## PROBLEM TO WORK ON:
Every line of the data that contains the string "wide" must be copied.

Begin

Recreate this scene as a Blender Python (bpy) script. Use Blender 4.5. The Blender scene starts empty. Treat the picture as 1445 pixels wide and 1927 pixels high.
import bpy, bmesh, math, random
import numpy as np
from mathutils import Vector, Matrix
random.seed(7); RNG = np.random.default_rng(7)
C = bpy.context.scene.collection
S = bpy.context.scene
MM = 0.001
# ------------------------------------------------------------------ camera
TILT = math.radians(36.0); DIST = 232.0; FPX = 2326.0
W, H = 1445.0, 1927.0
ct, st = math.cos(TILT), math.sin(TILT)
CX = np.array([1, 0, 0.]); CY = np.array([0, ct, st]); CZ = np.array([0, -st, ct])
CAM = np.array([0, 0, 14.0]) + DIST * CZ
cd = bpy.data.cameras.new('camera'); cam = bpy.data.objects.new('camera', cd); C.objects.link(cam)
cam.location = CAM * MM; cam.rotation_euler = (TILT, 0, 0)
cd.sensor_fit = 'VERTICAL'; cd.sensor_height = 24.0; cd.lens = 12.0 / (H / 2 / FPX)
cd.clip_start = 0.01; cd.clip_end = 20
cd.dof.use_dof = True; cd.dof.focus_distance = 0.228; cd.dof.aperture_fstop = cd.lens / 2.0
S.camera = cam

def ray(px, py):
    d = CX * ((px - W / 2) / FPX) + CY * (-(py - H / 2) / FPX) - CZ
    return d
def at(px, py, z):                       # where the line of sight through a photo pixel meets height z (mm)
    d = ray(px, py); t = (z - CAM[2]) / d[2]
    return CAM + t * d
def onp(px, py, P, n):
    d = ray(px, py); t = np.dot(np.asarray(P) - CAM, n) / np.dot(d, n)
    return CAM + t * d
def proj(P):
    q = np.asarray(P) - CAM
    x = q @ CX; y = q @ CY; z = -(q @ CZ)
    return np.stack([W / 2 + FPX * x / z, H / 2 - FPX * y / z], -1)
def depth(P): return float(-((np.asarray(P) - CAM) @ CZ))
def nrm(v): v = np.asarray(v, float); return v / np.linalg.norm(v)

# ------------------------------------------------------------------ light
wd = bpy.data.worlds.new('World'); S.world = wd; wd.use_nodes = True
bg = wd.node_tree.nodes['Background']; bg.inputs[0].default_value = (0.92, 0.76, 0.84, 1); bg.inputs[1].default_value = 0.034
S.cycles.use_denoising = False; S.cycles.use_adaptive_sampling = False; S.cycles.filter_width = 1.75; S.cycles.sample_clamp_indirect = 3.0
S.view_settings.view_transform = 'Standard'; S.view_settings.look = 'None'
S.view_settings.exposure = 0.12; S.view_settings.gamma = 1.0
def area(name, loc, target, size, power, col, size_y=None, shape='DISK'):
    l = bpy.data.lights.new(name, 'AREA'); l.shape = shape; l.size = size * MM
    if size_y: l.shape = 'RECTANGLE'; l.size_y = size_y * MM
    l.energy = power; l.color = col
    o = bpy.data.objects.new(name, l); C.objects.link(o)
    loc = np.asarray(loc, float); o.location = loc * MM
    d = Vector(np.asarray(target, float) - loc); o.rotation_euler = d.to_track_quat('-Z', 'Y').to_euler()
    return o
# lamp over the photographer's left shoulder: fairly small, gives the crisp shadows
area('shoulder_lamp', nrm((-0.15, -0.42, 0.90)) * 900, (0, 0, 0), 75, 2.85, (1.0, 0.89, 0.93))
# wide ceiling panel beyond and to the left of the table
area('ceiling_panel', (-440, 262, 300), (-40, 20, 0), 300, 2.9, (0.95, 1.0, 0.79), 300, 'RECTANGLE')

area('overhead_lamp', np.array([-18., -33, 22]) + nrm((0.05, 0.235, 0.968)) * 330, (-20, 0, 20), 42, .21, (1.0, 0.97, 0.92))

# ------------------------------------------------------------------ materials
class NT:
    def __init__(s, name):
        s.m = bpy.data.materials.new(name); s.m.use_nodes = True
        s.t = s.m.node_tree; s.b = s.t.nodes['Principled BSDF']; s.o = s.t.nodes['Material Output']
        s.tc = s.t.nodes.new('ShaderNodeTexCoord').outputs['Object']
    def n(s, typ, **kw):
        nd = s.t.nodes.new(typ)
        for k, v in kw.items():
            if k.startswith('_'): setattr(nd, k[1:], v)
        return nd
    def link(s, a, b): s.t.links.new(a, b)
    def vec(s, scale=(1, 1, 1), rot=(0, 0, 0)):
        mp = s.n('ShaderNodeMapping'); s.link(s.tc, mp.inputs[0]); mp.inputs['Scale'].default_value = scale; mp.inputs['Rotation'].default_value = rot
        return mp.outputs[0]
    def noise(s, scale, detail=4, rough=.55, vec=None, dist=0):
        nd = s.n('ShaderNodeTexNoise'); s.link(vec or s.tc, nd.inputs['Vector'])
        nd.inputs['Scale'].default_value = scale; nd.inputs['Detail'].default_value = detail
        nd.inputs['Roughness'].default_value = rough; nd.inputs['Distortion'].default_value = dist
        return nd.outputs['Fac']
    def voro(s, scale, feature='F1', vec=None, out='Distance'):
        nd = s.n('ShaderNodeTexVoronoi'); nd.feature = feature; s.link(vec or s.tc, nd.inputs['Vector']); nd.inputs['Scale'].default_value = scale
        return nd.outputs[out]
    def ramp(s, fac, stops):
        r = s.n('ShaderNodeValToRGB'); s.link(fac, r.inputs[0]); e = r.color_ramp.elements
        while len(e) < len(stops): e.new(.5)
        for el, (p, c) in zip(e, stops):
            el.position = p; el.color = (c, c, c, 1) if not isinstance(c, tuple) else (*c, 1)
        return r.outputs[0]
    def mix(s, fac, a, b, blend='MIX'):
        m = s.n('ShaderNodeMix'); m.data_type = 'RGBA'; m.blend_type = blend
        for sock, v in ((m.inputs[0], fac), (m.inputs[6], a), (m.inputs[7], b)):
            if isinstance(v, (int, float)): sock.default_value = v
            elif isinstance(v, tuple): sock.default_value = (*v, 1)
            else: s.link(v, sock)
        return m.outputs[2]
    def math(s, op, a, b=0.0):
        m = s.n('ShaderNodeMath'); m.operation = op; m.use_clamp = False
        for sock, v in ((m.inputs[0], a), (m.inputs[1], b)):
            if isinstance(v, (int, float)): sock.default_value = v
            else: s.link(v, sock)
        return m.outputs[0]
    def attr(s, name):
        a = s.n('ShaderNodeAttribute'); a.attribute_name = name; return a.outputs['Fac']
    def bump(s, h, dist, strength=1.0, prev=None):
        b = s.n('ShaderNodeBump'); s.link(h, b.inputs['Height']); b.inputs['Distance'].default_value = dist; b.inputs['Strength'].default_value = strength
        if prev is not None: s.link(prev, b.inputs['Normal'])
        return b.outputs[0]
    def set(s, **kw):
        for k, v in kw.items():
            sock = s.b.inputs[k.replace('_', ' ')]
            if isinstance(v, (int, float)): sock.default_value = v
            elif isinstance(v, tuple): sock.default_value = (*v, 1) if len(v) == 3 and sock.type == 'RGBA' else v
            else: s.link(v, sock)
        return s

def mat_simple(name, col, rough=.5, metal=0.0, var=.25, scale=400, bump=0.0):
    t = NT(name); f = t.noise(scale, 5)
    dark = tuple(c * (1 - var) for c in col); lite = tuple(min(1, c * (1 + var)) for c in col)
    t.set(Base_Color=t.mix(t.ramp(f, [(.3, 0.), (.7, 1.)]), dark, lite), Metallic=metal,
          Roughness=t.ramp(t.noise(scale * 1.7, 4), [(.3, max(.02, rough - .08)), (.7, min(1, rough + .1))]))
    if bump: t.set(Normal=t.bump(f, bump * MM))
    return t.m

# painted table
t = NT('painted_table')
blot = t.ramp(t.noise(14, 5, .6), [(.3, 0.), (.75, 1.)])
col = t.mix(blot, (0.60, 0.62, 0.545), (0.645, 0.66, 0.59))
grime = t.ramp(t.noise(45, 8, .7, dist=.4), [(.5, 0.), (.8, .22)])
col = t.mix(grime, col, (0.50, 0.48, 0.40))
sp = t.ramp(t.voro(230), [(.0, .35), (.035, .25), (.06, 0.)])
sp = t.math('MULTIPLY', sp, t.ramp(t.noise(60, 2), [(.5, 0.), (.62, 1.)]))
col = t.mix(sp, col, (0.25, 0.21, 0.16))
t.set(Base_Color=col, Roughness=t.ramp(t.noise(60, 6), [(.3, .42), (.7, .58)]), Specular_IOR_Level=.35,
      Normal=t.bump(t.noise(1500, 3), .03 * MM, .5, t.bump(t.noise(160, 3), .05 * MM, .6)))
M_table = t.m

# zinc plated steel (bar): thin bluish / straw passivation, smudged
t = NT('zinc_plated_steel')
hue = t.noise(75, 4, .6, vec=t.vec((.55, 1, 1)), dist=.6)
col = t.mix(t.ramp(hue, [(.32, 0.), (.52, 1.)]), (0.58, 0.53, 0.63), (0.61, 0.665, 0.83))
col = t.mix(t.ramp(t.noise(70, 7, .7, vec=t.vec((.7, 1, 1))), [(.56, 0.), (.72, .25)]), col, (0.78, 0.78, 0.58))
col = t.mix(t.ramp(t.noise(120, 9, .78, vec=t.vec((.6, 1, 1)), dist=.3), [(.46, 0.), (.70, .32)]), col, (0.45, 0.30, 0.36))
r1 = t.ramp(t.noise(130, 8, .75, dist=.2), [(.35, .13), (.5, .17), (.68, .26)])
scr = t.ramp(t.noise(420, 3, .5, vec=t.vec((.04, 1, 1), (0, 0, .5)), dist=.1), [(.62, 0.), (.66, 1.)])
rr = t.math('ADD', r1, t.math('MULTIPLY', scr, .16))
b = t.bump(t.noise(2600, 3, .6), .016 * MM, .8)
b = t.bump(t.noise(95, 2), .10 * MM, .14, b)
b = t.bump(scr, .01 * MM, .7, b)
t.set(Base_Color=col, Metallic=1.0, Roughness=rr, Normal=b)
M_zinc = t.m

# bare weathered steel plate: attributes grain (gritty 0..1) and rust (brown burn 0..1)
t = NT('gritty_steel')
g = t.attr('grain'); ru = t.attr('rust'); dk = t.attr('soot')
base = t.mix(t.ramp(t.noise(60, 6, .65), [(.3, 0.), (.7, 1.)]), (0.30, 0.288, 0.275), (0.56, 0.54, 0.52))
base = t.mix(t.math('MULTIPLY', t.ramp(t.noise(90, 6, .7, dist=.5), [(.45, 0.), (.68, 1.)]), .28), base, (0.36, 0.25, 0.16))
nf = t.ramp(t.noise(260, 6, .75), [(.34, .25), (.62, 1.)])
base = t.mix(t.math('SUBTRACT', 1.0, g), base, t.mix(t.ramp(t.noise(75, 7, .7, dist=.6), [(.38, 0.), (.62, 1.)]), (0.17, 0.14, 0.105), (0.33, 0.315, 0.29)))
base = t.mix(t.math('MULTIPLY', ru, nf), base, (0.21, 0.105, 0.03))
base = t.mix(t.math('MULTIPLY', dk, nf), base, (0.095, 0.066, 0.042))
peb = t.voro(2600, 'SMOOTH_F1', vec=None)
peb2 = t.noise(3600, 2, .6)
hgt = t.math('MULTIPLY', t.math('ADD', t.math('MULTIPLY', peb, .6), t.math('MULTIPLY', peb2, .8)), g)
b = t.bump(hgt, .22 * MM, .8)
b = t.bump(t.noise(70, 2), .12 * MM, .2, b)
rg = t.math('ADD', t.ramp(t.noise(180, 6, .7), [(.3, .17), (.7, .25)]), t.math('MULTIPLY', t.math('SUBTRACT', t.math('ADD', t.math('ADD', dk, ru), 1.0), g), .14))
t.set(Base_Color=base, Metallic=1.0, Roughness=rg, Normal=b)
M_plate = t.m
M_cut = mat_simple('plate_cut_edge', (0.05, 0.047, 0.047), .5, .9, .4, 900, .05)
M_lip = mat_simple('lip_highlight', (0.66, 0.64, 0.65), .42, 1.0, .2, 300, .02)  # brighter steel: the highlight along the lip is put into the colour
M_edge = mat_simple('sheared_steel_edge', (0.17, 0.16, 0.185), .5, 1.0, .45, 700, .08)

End

## SOLUTION TO THIS EXERCISE:
Recreate this scene as a Blender Python (bpy) script. Use Blender 4.5. The Blender scene starts empty. Treat the picture as 1445 pixels wide and 1927 pixels high.
# wide ceiling panel beyond and to the left of the table